In the world we live in, this is an incredibly convenient and appealing way to approach life, because it removes the moral burden of considering other things and people (if they were worth it they would be successful) and allows for the trade and use of anything, as long as it is permitted by the marketplace (if it was not worth it, it would not be available.) To extend this back to the original point, identities that survive are determined to have merit, those that don’t are not, and there are no other moral concerns. Therefore purchasing your identity is perfectly fine as it is part of mechanism by which that identity is preserved and marketed. Theoretically, if I were to tomorrow establish the idea of “Squirrel screwer” as a repugnant, but distinct identity, as long as I got enough people to subscribe to that identity, there would be nothing wrong with it through the lens described here.

This is an extreme example, but the point I am making is that it makes a lot of sense that people feel like they can simply buy a life these days. This compression by removal of context, work, and specification. This reduction to image. This is how buying a camera represents an entire lifestyle.

Interestingly, there is no easy way to access the technological specs of that camera, you have to download a whole separate pdf to even see a megapixel count. As far as I know, that camera may not even be as good as my phone’s camera, which while it was a flagship a few years ago is nothing impressive now. The entire appeal is designed around the identity.

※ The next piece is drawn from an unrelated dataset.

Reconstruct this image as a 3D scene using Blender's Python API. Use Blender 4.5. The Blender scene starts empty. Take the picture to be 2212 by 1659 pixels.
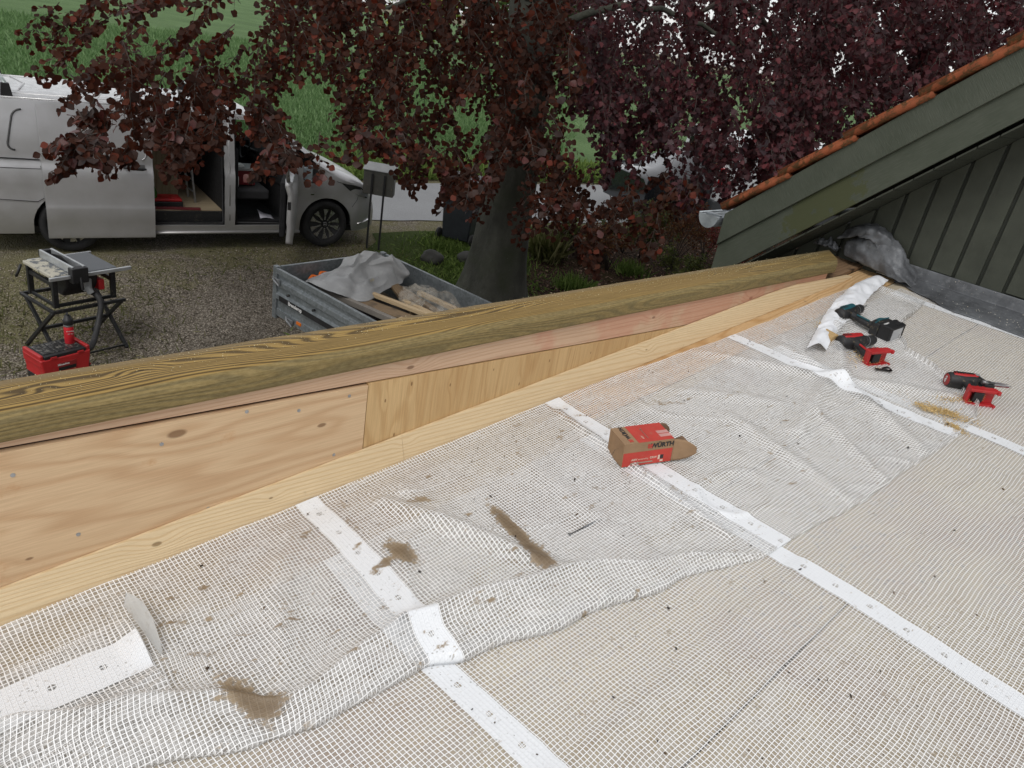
import bpy, bmesh, math, random
import numpy as np
from mathutils import Vector, Matrix, noise as mnoise
random.seed(7); rng = np.random.default_rng(7)
R = math.radians
sc = bpy.context.scene
COL = sc.collection
# ---------------------------------------------------------------- camera
HC = 3.35
cam = bpy.data.cameras.new('camera'); cam.sensor_width = 36; cam.lens = 36*1640/2212
cam.clip_start = .05; cam.clip_end = 900
co = bpy.data.objects.new('camera', cam); COL.objects.link(co)
_yaw, _pit, _rol = R(42.4), R(25.1), R(10.3)
_f = Vector((-math.sin(_yaw)*math.cos(_pit), math.cos(_yaw)*math.cos(_pit), -math.sin(_pit)))
_r = Vector((math.cos(_yaw), math.sin(_yaw), 0)); _u = _r.cross(_f)
_ur = _u*math.cos(_rol) - _r*math.sin(_rol)
_rr = _r*math.cos(_rol) + _u*math.sin(_rol)
co.matrix_world = Matrix(((_rr.x, _ur.x, -_f.x, 0), (_rr.y, _ur.y, -_f.y, 0), (_rr.z, _ur.z, -_f.z, HC), (0, 0, 0, 1)))
sc.camera = co
# ---------------------------------------------------------------- world and sun (overcast)
w = bpy.data.worlds.new('World'); sc.world = w; w.use_nodes = True
nt = w.node_tree; bgn = nt.nodes['Background']
sky = nt.nodes.new('ShaderNodeTexSky'); sky.sky_type = 'NISHITA'; sky.sun_disc = False
sky.sun_elevation = R(52); sky.sun_rotation = R(150); sky.air_density = 1.0; sky.dust_density = 1.5; sky.ozone_density = 1.0
hs = nt.nodes.new('ShaderNodeHueSaturation'); hs.inputs['Saturation'].default_value = .38
nt.links.new(sky.outputs[0], hs.inputs['Color'])
cl = nt.nodes.new('ShaderNodeMix'); cl.data_type = 'RGBA'; cl.inputs[0].default_value = .6; cl.inputs[7].default_value = (6.95, 6.9, 6.9, 1)   # closed cloud cover
nt.links.new(hs.outputs[0], cl.inputs[6]); nt.links.new(cl.outputs[2], bgn.inputs[0])
bgn.inputs[1].default_value = .13
sun = bpy.data.lights.new('sun', 'SUN'); sun.energy = .9; sun.angle = R(22); sun.color = (1, .97, .93)
so = bpy.data.objects.new('sun', sun); COL.objects.link(so)
_az = R(150); _el = R(52)
_sd = Vector((math.sin(_az)*math.cos(_el), math.cos(_az)*math.cos(_el), math.sin(_el)))
so.rotation_euler = _sd.to_track_quat('Z', 'Y').to_euler()
vs = sc.view_settings; vs.view_transform = 'Standard'; vs.look = 'None'; vs.gamma = 1; vs.use_curve_mapping = False
vs.exposure = .22
sc.cycles.transparent_max_bounces = 24; sc.cycles.max_bounces = 7

# ---------------------------------------------------------------- helpers
def tag(o, label=None, cat=None, group=None, kind=None):
    if label: o['label'] = label
    if cat: o['category'] = cat
    if group: o['group'] = group
    if kind: o['kind'] = kind
    return o
def thing(name, label, cat, loc=(0, 0, 0), rotz=0, group=None):
    o = bpy.data.objects.new(name, None); COL.objects.link(o)
    o.location = loc; o.rotation_euler = (0, 0, rotz); o.empty_display_size = .1
    return tag(o, label, cat, group)
class MB:
    def __init__(s): s.v = []; s.f = []
    def add(s, V, F):
        n = len(s.v); s.v += [tuple(p) for p in V]; s.f += [tuple(i+n for i in f) for f in F]; return s
    def box(s, c, d, M=None):
        x, y, z = [a/2 for a in d]
        V = [Vector((a*x, b*y, e*z)) for a in (-1, 1) for b in (-1, 1) for e in (-1, 1)]
        if M is not None: V = [M @ p for p in V]
        c = Vector(c); V = [p+c for p in V]
        return s.add(V, [(0, 1, 3, 2), (4, 6, 7, 5), (0, 4, 5, 1), (2, 3, 7, 6), (0, 2, 6, 4), (1, 5, 7, 3)])
    def b2(s, a, b, M=None):
        return s.box([(p+q)/2 for p, q in zip(a, b)], [abs(p-q) for p, q in zip(a, b)], M)
    def tube(s, P, r, n=8, cap=True, flat=1.0):
        P = [Vector(p) for p in P]
        if not hasattr(r, '__len__'): r = [r]*len(P)
        V = []; up = None
        for i, p in enumerate(P):
            d = (P[min(i+1, len(P)-1)] - P[max(i-1, 0)]).normalized()
            if up is None:
                up = Vector((0, 0, 1)) if abs(d.z) < .9 else Vector((1, 0, 0))
            a = d.cross(up).normalized(); up = a.cross(d).normalized()
            for k in range(n):
                t = 2*math.pi*k/n + math.pi/n
                V.append(p + (a*math.cos(t) + up*math.sin(t)*flat)*r[i])
        F = [(i*n+k, i*n+(k+1) % n, (i+1)*n+(k+1) % n, (i+1)*n+k) for i in range(len(P)-1) for k in range(n)]
        if cap: F += [tuple(range(n))[::-1], tuple((len(P)-1)*n+k for k in range(n))]
        return s.add(V, F)
    def prism(s, poly, a, b, plane='xy'):
        n = len(poly)
        def m(p, h):
            if plane == 'xy': return (p[0], p[1], h)
            if plane == 'xz': return (p[0], h, p[1])
            return (h, p[0], p[1])
        V = [m(p, a) for p in poly] + [m(p, b) for p in poly]
        F = [tuple(range(n)), tuple(range(2*n-1, n-1, -1))] + [(i, i+n, (i+1) % n+n, (i+1) % n) for i in range(n)]
        return s.add(V, F)
    def lathe(s, prof, c=(0, 0, 0), axis='z', n=24, M=None):
        V = []
        for r_, h in prof:
            for k in range(n):
                t = 2*math.pi*k/n; a, b = r_*math.cos(t), r_*math.sin(t)
                p = Vector((a, b, h)) if axis == 'z' else Vector((a, h, b)) if axis == 'y' else Vector((h, a, b))
                if M is not None: p = M @ p
                V.append(p+Vector(c))
        m = len(prof)
        F = [(i*n+k, i*n+(k+1) % n, (i+1)*n+(k+1) % n, (i+1)*n+k) for i in range(m-1) for k in range(n)]
        F += [tuple(range(n))[::-1], tuple((m-1)*n+k for k in range(n))]
        return s.add(V, F)
    def grid(s, fn, nu, nv):
        V = [fn(i/(nu-1), j/(nv-1)) for j in range(nv) for i in range(nu)]
        return s.add(V, [(j*nu+i, j*nu+i+1, (j+1)*nu+i+1, (j+1)*nu+i) for j in range(nv-1) for i in range(nu-1)])
    def mesh(s, name, mat, smooth=False):
        me = bpy.data.meshes.new(name); me.from_pydata(s.v, [], s.f); me.update()
        bm = bmesh.new(); bm.from_mesh(me); bmesh.ops.recalc_face_normals(bm, faces=bm.faces); bm.to_mesh(me); bm.free()
        if mat: me.materials.append(mat)
        if smooth: me.shade_smooth()
        return me
    def build(s, name, mat, parent=None, smooth=False, bev=0, solid=0, sub=0, seg=2):
        o = bpy.data.objects.new(name, s.mesh(name, mat, smooth)); COL.objects.link(o)
        if parent: o.parent = parent
        if solid:
            m = o.modifiers.new('s', 'SOLIDIFY'); m.thickness = solid; m.offset = -1
        if bev:
            m = o.modifiers.new('b', 'BEVEL'); m.width = bev; m.segments = seg; m.limit_method = 'ANGLE'; m.angle_limit = R(40)
            if not smooth:
                o.data.shade_smooth(); m.harden_normals = True
        if sub:
            m = o.modifiers.new('d', 'SUBSURF'); m.levels = m.render_levels = sub
        return o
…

I will have to return to this subject later. Magical thinking is a big subject. In particular though, this reduction of objects to fetishes of identity, totems of self, is an enchantment of a sort. We imbue our coats, our cars, our couches, our water bottles, with extra bits of mental identity simply by choosing them over their competitors. Often we defend their superiority, and eventually even name and form strange bonds with these objects. We imbue them with a part of ourselves, almost like a spirit. All of this is aided by our concern with their influence on our image.

I am going to retreat to my bookshelf for now, because there is no greater symbol of confusing owning a thing with being a thing then the person with a shelf full of nonfiction they haven’t read.